Benzer biçimde Hitler`in 1933 yılında şansölye olmasını destekleyen muhafazakar sanayiciler de Röhm`ün Strasser kardeşler ile paylaştığı sosyalist eğilimlerinden duydukları rahatsızlığı dile getirmeye devam ettiler. Cumhurbaşkanı Hindenburg ile olan yakın ilişkileri vasıtasıyla her iki muhafazakar grup (askerler ve sanayiciler) memnuniyetsizliklerini dile getirdiler.

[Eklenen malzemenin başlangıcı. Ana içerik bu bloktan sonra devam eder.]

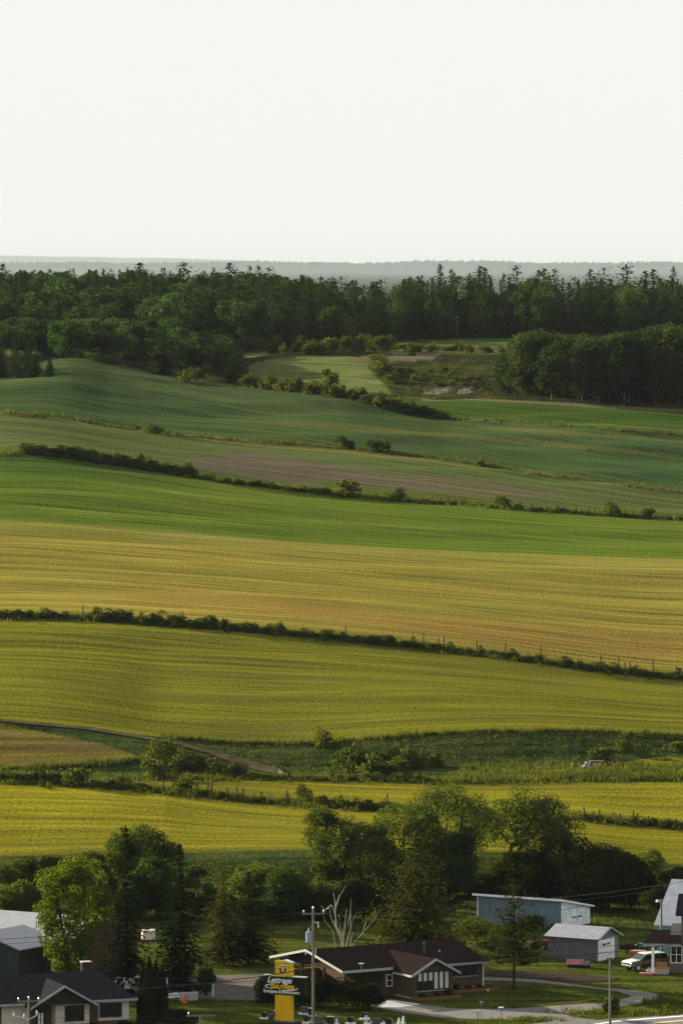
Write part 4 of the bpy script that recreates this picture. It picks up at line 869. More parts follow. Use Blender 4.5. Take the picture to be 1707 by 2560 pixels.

1934 Haziran`ının başlarında Hindenburg Hitler`e ultimatom vererek Almanya`daki gerginliğe son verilmediği takdirde sıkıyönetim ilan etmeyi düşündüğünü belirtti. Böyle bir durumda elinde gücü büyük ihtimalle sonsuza dek yitireceğini bilen Hitler SA`yı bastırmak ve "ikinci devrim" planlarına son vermek için Reichswehr ile olan anlaşmasını daha fazla erteleyemeyeceğine karar verdi.
Ölümü
Üzerindeki baskılara rağmen Hitler son ana kadar eski yoldaşının işini düzme kararını erteledi. Röhm`den "ikinci devrim" için bastırmaktan vazgeçmesini istedi. Sonunda ayrılıkların onarılamaz olduğunu anlayınca Hitler Röhm`ün gitmesi gerektiğine karar verdi. Son ana kadar tereddütte olan Hitler Hermann Göring ve Heinrich Himmler kışkırtmalarıyla Röhm`ün iddia edilen "planına" son verilmesi emrini verdi. Gerek Göring`in, gerekse Himmler SA ve liderinin ortadan kaldırılmasından sonra güçlerini pekiştirdiler.1934 Haziran`ında "Uzun Bıçaklar Gecesi" olarak anılan SA`nın tasfiyesi sırasında Röhm mahkemeye çıkarılmadan suçlu bulundu. Hitler taraından 30 Haziran`da tutuklanmasının ardından Röhm kısa bir süre Münih`te Stadelheim hapishanesinde tutuldu. 2 Temmuz günü SS mensubu Theodor Eicke ve Michel Lippert tarafından ziyaret edildi. Röhm kendisine uzatılan tabancayla intihar etmeyi reddedince Lippert kısa mesafeden Röhm`ü vurdu. Röhm infaz kararını kimin verdiğini anlamış olabilir. Doğrulanamayan bir iddiaya göre son sözleri "mein Führer, mein Führer" olmuştur. Eicke`nin ölmekte olan Röhm`e "Onu daha evvel düşünecektin. Artık çok geç," şeklinde karşılık verdiği söylenir. Röhm Münih`te bir mezarlığa gömüldü.
Röhm`ün cinsel tercihi
Ernst Röhm ilk Nasyonal Sosyalist Alman İşçi Partisi parti üyeleri arasında homoseksüelliğinden şüphelenilenlerin arasında en şöhretli olanıydı. Homoseksüelliği de SA`nın tasfiyesi sırasına görevden alınmasına mazaret olarak gösterilmişti. Röhm cinsel tercihini çok fazla gizlemeye çalışmamıştır. Her ne kadar Hitler Röhm`ün homoseksüel olduğunu öğrendiğinde şaşırmış gibi yapmışsa da aslında uzun zamandır onun cinsel tercihini biliyordu.Röhm`ün SA`nın başında olduğu dönemde bir dizi eşcinselin güçlü SA üyeleriyle ilişkileri yüzünden alındığı ve terfi ettirildiği iddia edilmiştir.